2. Immersive and Purposeful Storytelling and Music Making
Storytelling and music making were crucial communication mechanisms in hunter‑gatherer societies, serving to transmit vital social information, coordinate behavior, promote cooperation, and enforce social norms. They built shared identity and strengthened the group’s social fabric. They were the original “sounds of belonging.”
Contemporary Application: Dedicate specific time for face‑to‑face, open‑ended storytelling, music making, and deep conversation rather than quick information exchanges.
Benefit: This practice moves beyond superficial updates to build empathy and deep understanding, which are essential for strong, meaningful relationships and a sense of belonging.
3. Integrated, Multi‑Generational Social Life
In ancestral camps, people of all ages spent the majority of their waking hours in close proximity, engaged in joint activities like chatting, playing together, teaching (music included), looking after children, and food‑related tasks. This continuous, integrated social life provided constant support and mentorship.

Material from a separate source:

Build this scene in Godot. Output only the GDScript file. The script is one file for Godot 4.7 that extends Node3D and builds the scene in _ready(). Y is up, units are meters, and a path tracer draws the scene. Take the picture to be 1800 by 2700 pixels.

Contemporary Application: Create intentional, regular opportunities for unstructured social time that includes multiple generations. I have found that learning the “old tunes” from an elder is a deeply rewarding way of engaging with older generations.
Benefit: Fostering a diverse, multi‑generational support system helps combat isolation, provides a wider safety net for emotional support, and creates a greater sense of community responsibility and purpose.
If modern well‑being is suffering, perhaps it is because the sounds that once held us together—drums, voices, footfalls, chants, songs—have gone quiet. Ancient music taught people who they were to each other. It communicated belonging. And the more we find ways to restore thick, layered, communal sound and communication in our own lives, the closer we get to becoming whole again.